→ Exercise
All of the material below is to be returned exactly.
— start Dataset content —
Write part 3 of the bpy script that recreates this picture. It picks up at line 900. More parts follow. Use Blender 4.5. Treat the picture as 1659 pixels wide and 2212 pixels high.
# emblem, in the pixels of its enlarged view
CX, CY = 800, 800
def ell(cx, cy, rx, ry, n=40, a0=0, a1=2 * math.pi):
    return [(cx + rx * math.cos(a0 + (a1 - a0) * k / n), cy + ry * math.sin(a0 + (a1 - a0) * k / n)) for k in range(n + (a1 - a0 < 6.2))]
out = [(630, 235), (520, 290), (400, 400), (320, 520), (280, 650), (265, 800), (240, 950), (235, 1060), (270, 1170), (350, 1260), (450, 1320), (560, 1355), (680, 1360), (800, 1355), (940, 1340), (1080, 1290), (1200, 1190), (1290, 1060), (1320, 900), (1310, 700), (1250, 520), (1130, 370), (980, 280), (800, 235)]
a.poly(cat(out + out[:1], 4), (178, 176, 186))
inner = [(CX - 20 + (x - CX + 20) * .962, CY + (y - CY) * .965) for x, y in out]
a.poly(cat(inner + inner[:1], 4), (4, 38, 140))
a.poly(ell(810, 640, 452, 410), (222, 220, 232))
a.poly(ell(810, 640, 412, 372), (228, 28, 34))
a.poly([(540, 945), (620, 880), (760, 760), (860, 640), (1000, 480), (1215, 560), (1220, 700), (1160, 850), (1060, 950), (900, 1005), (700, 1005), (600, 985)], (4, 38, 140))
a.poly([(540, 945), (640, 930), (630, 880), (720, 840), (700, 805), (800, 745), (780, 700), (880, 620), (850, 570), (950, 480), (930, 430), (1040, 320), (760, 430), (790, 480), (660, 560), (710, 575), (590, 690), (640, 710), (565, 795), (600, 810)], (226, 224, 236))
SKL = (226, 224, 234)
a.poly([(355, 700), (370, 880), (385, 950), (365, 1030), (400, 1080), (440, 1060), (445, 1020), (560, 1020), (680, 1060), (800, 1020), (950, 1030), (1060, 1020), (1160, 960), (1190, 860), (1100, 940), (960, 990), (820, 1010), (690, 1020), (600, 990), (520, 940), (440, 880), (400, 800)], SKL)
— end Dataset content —
→ Right answer
Write part 3 of the bpy script that recreates this picture. It picks up at line 900. More parts follow. Use Blender 4.5. Treat the picture as 1659 pixels wide and 2212 pixels high.
# emblem, in the pixels of its enlarged view
CX, CY = 800, 800
def ell(cx, cy, rx, ry, n=40, a0=0, a1=2 * math.pi):
    return [(cx + rx * math.cos(a0 + (a1 - a0) * k / n), cy + ry * math.sin(a0 + (a1 - a0) * k / n)) for k in range(n + (a1 - a0 < 6.2))]
out = [(630, 235), (520, 290), (400, 400), (320, 520), (280, 650), (265, 800), (240, 950), (235, 1060), (270, 1170), (350, 1260), (450, 1320), (560, 1355), (680, 1360), (800, 1355), (940, 1340), (1080, 1290), (1200, 1190), (1290, 1060), (1320, 900), (1310, 700), (1250, 520), (1130, 370), (980, 280), (800, 235)]
a.poly(cat(out + out[:1], 4), (178, 176, 186))
inner = [(CX - 20 + (x - CX + 20) * .962, CY + (y - CY) * .965) for x, y in out]
a.poly(cat(inner + inner[:1], 4), (4, 38, 140))
a.poly(ell(810, 640, 452, 410), (222, 220, 232))
a.poly(ell(810, 640, 412, 372), (228, 28, 34))
a.poly([(540, 945), (620, 880), (760, 760), (860, 640), (1000, 480), (1215, 560), (1220, 700), (1160, 850), (1060, 950), (900, 1005), (700, 1005), (600, 985)], (4, 38, 140))
a.poly([(540, 945), (640, 930), (630, 880), (720, 840), (700, 805), (800, 745), (780, 700), (880, 620), (850, 570), (950, 480), (930, 430), (1040, 320), (760, 430), (790, 480), (660, 560), (710, 575), (590, 690), (640, 710), (565, 795), (600, 810)], (226, 224, 236))
SKL = (226, 224, 234)
a.poly([(355, 700), (370, 880), (385, 950), (365, 1030), (400, 1080), (440, 1060), (445, 1020), (560, 1020), (680, 1060), (800, 1020), (950, 1030), (1060, 1020), (1160, 960), (1190, 860), (1100, 940), (960, 990), (820, 1010), (690, 1020), (600, 990), (520, 940), (440, 880), (400, 800)], SKL)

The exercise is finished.